コラム
[連載]悪女の履歴書

恋愛感情と金銭、男への嫉妬が交差する「上尾主婦レズビアン殺人事件」

2013/08/17 18:00

 佳子にとって同性愛の相手は、愛が初めてだったといわれる。大柄でボーイッシュだったことで、事件後「レズ歴が長くほかにも愛人女性がいた」などと報じられたが、実は佳子は性的にはウブだった。初めての男性は夫であり、女性は愛だった。思春期から同性愛の傾向があったかもしれないが、しかしそれを明確に自覚したり、行動することはなかった。戦時中に生まれた佳子だが、この時代、佳子だけでなく世間全般においても同性愛の知識は乏しく、一般に性同一性障害などといった概念は存在さえしなかった。女は適齢期になれば男と結婚することが当たり前という常識にもとらわれていたのだろう。だが、一度目覚めてしまった佳子はまるでこれまでの年月を取り返そうとするように“男”として振舞い出す。

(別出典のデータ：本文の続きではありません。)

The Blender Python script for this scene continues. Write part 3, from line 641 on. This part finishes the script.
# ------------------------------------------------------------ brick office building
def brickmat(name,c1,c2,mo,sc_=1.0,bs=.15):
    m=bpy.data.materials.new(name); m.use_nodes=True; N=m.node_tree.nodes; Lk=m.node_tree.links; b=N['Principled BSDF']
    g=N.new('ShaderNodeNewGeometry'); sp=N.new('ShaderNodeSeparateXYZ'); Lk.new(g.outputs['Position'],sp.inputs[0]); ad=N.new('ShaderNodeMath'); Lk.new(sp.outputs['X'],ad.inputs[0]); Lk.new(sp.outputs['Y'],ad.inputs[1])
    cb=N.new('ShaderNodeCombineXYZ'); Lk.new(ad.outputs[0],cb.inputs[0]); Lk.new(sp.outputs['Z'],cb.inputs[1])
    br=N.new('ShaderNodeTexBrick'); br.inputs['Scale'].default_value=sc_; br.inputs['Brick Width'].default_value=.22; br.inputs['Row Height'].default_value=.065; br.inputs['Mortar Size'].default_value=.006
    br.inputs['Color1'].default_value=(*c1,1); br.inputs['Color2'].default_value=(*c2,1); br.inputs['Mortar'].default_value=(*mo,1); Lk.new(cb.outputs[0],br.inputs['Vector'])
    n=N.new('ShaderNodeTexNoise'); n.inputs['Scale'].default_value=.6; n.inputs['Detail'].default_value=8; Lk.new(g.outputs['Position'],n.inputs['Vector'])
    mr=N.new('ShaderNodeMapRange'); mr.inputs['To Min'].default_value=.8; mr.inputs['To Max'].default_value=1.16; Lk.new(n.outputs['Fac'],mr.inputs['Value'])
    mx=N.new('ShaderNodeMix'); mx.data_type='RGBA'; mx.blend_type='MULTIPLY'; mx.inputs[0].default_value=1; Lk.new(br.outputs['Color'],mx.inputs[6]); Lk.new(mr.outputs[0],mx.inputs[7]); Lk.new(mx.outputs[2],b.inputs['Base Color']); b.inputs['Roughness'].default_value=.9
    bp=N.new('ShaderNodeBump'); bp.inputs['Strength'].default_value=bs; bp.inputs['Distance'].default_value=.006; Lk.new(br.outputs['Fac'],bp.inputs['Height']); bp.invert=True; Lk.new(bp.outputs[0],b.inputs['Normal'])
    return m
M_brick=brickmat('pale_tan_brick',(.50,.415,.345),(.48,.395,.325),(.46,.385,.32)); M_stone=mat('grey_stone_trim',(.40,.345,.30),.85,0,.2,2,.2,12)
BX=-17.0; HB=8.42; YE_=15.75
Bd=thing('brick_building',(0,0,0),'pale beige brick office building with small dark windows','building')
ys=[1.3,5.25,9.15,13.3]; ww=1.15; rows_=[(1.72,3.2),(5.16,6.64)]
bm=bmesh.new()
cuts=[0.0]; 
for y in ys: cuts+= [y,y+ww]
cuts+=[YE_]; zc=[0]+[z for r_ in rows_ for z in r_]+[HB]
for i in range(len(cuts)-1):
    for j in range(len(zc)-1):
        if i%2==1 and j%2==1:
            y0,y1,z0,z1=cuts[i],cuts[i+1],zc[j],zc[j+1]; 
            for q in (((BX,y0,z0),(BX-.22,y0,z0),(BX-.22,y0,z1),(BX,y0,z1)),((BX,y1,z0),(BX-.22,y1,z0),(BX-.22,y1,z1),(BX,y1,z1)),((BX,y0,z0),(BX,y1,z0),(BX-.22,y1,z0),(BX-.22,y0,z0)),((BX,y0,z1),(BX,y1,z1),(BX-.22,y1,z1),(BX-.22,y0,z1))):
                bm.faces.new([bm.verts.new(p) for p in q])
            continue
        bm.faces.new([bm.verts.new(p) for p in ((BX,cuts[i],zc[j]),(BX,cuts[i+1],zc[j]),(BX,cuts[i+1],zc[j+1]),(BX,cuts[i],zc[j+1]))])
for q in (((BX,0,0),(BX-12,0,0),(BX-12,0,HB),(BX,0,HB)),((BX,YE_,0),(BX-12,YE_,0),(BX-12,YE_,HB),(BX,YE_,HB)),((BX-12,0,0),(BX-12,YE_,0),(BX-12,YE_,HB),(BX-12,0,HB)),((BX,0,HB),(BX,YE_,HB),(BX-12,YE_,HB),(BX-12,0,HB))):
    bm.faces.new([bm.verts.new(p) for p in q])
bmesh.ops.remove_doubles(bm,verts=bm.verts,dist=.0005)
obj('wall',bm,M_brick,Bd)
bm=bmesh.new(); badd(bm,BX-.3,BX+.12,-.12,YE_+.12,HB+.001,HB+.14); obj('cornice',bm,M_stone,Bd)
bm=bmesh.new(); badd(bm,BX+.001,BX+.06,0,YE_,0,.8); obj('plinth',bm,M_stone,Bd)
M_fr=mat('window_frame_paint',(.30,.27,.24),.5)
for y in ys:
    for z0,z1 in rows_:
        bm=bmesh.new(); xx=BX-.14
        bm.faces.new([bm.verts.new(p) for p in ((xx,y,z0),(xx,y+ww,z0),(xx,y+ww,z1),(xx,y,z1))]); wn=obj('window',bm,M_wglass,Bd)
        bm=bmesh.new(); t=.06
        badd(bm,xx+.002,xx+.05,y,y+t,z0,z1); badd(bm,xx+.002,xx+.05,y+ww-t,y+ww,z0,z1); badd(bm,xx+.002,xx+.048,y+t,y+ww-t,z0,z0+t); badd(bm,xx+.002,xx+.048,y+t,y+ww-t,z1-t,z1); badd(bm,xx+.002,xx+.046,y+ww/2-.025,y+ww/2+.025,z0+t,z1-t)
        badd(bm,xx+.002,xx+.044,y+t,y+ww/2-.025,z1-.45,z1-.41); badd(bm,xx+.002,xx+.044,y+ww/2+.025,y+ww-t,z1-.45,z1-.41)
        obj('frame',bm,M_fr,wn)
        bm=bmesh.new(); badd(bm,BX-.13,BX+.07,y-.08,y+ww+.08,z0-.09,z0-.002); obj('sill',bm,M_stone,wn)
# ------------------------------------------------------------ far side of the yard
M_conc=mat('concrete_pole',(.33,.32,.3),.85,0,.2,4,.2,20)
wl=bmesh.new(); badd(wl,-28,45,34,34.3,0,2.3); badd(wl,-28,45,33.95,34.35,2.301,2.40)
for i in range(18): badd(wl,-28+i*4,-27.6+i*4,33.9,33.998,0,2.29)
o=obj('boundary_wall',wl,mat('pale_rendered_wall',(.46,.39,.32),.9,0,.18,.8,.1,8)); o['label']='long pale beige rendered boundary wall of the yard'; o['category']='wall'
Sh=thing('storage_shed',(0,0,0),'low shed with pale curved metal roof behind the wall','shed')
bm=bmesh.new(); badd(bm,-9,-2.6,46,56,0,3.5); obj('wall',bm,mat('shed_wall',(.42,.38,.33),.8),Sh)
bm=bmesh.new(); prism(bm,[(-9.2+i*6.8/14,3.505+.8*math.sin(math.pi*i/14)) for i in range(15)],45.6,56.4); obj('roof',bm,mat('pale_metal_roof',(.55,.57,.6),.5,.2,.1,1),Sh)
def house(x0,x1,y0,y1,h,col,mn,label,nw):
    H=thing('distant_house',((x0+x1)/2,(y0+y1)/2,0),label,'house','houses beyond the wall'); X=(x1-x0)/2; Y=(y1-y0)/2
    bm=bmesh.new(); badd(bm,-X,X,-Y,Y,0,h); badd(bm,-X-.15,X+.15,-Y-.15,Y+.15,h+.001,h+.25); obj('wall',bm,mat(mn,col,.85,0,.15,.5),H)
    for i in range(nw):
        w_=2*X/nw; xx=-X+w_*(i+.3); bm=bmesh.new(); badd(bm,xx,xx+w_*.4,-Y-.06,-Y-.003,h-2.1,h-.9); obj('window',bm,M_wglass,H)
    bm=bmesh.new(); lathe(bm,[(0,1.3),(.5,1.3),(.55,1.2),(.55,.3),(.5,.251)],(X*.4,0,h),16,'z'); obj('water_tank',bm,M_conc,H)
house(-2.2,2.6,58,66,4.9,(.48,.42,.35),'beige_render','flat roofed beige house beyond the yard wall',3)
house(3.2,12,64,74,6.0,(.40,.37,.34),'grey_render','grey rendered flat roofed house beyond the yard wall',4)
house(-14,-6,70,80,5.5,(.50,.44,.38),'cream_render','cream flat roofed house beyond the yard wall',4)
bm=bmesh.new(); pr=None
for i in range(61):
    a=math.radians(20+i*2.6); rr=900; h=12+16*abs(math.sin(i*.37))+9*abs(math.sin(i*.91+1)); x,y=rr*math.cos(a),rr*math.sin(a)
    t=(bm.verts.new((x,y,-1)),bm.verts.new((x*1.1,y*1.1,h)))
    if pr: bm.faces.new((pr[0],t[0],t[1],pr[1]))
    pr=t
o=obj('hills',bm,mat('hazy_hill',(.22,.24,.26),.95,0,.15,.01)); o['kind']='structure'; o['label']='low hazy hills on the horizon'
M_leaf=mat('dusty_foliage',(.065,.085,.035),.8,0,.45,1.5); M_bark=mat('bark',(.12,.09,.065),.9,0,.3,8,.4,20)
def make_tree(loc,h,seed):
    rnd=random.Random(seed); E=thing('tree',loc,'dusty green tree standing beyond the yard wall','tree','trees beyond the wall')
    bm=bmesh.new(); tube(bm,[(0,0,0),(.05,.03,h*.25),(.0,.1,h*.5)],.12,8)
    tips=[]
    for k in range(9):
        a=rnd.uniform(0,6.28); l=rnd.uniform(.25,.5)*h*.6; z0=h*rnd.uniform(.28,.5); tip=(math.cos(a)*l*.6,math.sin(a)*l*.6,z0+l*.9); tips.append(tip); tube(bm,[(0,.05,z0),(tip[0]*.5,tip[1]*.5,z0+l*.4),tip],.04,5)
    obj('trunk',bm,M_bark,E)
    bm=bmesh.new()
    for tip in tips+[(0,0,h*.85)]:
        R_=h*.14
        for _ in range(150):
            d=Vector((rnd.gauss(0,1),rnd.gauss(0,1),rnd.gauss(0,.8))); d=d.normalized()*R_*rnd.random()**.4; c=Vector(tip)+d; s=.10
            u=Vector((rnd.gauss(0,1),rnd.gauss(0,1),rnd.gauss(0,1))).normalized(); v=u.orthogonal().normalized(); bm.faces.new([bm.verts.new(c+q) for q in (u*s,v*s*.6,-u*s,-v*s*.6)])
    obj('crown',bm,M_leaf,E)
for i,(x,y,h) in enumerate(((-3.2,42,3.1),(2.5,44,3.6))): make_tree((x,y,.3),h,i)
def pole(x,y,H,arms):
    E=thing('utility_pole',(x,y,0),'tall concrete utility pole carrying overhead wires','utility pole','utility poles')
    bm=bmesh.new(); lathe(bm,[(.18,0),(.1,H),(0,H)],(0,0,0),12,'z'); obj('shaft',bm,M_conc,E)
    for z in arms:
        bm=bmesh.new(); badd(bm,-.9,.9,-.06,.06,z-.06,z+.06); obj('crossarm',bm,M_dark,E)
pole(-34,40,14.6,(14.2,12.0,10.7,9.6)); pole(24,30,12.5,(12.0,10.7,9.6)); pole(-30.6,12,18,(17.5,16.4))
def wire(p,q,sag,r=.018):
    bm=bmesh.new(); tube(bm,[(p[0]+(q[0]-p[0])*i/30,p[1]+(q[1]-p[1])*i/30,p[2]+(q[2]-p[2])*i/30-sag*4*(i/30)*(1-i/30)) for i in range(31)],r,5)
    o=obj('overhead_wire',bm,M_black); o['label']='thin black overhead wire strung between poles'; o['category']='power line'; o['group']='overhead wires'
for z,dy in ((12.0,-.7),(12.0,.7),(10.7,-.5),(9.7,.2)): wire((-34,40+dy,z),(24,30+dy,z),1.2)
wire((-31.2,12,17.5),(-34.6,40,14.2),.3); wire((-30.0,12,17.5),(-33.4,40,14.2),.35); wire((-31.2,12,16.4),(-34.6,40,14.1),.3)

 嫉妬もすごかった。2人で外食した際、馴染みの客が愛に話しかけただけで不機嫌になったという。行き付けの寿司屋で佳子は愛にビールを注ぎ、タバコの火も点ける、寿司は箸移しに愛に食べさせる、とまるでホストのように愛に尽くしていていたという。一方、愛の方はというと、喜んでそれを受け入れる、というのではなく少し迷惑そうな顔をしたこともあったという。

 当時の団地はサラリーマン家庭、中流階級が多く、女性は専業主婦が多かった。お互いのライバル心も旺盛で、人口も急速に増え、子どもも多く活気づいていた。うわさ話も盛んだ。そんな団地妻たちの間で、2人がうわさにならないはずがない。しかし、そんな周囲の目など佳子には気にならなかった。それほど愛に夢中になっていたのだ。

 そして恋する男が女性の気を引くのと同様に、佳子は愛に金を貢いでもいた。夫のお陰で佳子の羽振りはよかった。金回りがいいことを誇示するかのように、ジーンズのポケットに無造作に1万円の束を入れていたという。まるで無骨な男を演じるかのようだが、その金で愛に食事を奢り、洋服や装飾品をプレゼントした。食料品などの日用品も佳子が支払った。もちろんモーテル代金もだ。後の警察の取調べで佳子は「600万円貢いだ」と供述したというが、どうやらそれはハッタリで、実際は200万円程度だったらしい。それにしても当時としても少なくない額だ。家事は家政婦に任せ、恋人との情事にふけり、愛に尽くしに尽くした佳子。その様子は、恋人を必死で食い止める男性の姿のようだと周囲にも映っていたという。